Here’s a head from the intact side of the tedder: Note the circular plate, the plates (fingers?) that hold the tedder teeth.
And here’s the one that busted on me. What happened that was inevitable is that the bearing which the head spins on gave out, which made it flop all over and get hit by the other heads — but what I do not know is whether the other damage happened at the same time or during the unknown minutes I continued tedding in this condition. Observe two missing fingers and the hole in the circular plate and a notable lack of any teeth:
For lunch, we went out for E’s uncle’s birthday. It was fun to hear him get phone calls throughout the morning with well-wishes.

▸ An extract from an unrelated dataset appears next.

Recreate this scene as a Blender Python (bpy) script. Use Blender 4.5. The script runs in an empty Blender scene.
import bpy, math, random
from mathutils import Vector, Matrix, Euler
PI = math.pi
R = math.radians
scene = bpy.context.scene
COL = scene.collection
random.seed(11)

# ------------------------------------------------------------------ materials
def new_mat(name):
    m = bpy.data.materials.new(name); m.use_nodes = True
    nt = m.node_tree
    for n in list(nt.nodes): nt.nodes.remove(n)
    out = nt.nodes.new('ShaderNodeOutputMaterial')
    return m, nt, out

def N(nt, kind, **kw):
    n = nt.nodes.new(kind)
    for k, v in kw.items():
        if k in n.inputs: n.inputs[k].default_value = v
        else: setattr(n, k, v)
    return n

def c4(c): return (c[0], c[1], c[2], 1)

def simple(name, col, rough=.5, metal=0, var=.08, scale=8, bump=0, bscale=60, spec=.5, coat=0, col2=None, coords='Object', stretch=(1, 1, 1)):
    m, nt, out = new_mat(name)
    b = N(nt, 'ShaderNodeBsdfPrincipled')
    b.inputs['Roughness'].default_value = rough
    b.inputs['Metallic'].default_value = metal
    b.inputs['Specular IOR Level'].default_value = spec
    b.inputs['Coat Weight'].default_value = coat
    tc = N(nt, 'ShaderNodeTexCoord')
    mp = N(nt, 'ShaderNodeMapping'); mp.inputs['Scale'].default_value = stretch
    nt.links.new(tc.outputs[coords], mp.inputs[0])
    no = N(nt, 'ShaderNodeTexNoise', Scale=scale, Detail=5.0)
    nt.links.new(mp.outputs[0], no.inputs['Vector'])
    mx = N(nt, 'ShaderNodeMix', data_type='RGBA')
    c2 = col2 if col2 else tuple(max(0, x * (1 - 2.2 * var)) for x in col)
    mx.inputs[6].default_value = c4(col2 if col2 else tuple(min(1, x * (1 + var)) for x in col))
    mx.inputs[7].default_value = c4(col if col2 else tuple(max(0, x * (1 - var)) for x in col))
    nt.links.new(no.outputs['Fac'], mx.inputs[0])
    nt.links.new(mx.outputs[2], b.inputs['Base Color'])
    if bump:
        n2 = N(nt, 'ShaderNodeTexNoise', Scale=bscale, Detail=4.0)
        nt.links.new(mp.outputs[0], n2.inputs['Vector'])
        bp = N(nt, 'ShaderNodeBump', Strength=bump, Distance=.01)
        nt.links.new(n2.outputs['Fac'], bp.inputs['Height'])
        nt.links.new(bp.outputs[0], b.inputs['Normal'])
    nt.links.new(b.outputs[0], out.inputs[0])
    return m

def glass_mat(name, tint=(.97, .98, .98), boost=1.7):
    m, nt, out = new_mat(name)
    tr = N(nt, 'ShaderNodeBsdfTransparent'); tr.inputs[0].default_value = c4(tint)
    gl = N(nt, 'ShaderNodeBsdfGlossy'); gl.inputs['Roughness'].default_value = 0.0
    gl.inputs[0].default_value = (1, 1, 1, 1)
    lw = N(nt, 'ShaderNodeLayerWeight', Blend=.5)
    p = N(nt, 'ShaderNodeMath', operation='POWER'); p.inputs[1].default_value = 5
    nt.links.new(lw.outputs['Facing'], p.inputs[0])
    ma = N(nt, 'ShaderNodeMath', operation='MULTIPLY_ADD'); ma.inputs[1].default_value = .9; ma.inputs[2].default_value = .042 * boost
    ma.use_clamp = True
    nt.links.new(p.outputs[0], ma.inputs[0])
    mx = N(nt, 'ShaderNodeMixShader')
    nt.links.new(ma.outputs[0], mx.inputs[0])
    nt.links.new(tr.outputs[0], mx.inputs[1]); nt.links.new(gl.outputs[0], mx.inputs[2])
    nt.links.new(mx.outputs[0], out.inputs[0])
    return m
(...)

And in the afternoon we delivered the hay. I got to see a hay loft — later E told me that this is one of the easier lofts. L stood on the trailer and sent the hay up to us on a conveyer, and then I and the barn help made three-bale stacks and pushed them across the plywood floor to make rows of stacks down the two sides of the loft. It was hot, but not nearly as bad as I thought it might be. E says there are other lofts where you really have to stack and pack the bales in, and those can get really hot and uncomfortable. I guess we’ll find out.
On my way home I picked up a textbook from the library — the Program Management Body of Knowledge, 5th Edition. It’s about as fun as it sounds but I’ve decided to look for employment in technical project coordination and it feels like a good idea to know the lingo. The Program Management Body of Knowledge, more affectionately (?) known as PMBOK, is actually on its 7th edition which is supposed to include more Agile principles, but the library had the 5th edition and so here we are. I think it will be good to read the old version before the new version.
Today I am headed back to the DMV to try to find some rivets (tell more later if this is fruitful), going to try my watercolors this morning, getting new tires put on E’s car around lunchtime, and then going to help with one more load of hay this afternoon. It’s supposed to get up to a proper 90* today, so wish me luck.